In 2007 the FAA implemented the Aviation Safety Information Analysis and Sharing – ASIAS, system help identify and address safety risks but the system’s predictive capabilities are years away and the program lacks data from non-commercial aviation sectors, the Transportation inspector general has found.
It said the agency has made significant progress with implementing and encouraging participation in ASIAS since 2007, and the program now captures key confidential voluntary safety data from 95 percent of all Part 121 operations.
However, the FAA does not allow its inspectors and analysts to use ASIAS’s confidential data for air carrier oversight due to complex data protection agreements.
Further, more work remains before the program becomes the predictive tool that FAA has envisioned, and the FAA continues to face data quality and standardization challenges with voluntarily reported safety data in ASIAS, according to the IG.
Finally, it said safety reporting for other important segments of the aviation industry, such as general aviation operations, is still evolving, and those segments have not yet realized the benefits of ASIAS participation.
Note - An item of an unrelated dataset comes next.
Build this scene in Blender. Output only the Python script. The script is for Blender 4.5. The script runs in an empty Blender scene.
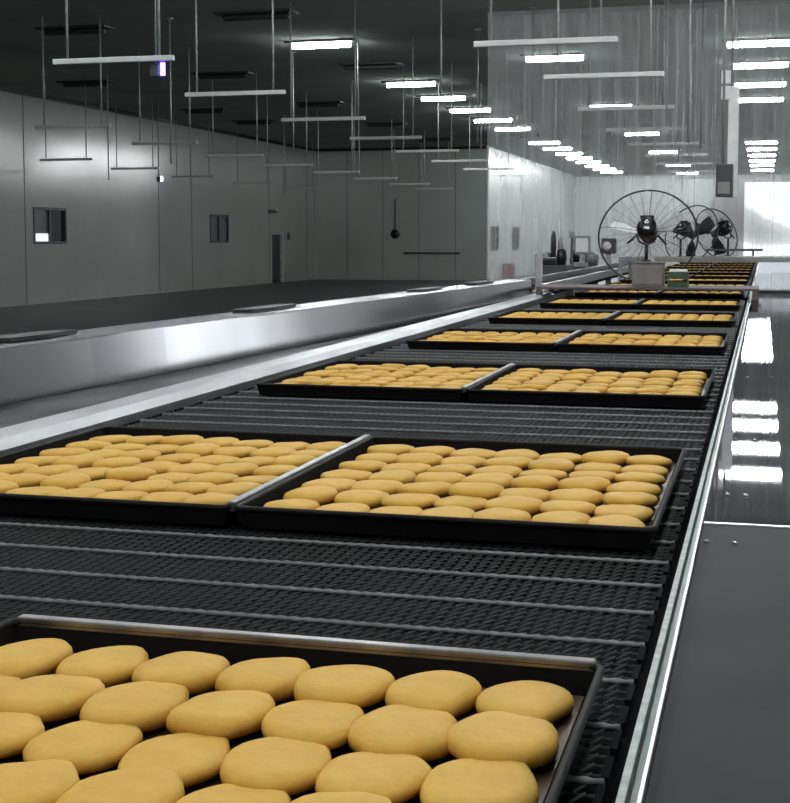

Although many inspectors feel access to national-level trends from voluntary safety programs would improve air carrier oversight, the FAA has not yet disseminated these data and safety trends to the field, according to the IG.
The FAA agreed to develop and issue guidance on how inspectors are to use aggregated, de-identified ASIAS trends to enhance air carrier safety risk identification and mitigation, including how ASIAS will interact with a safety assurance system – SAS, that is currently under development.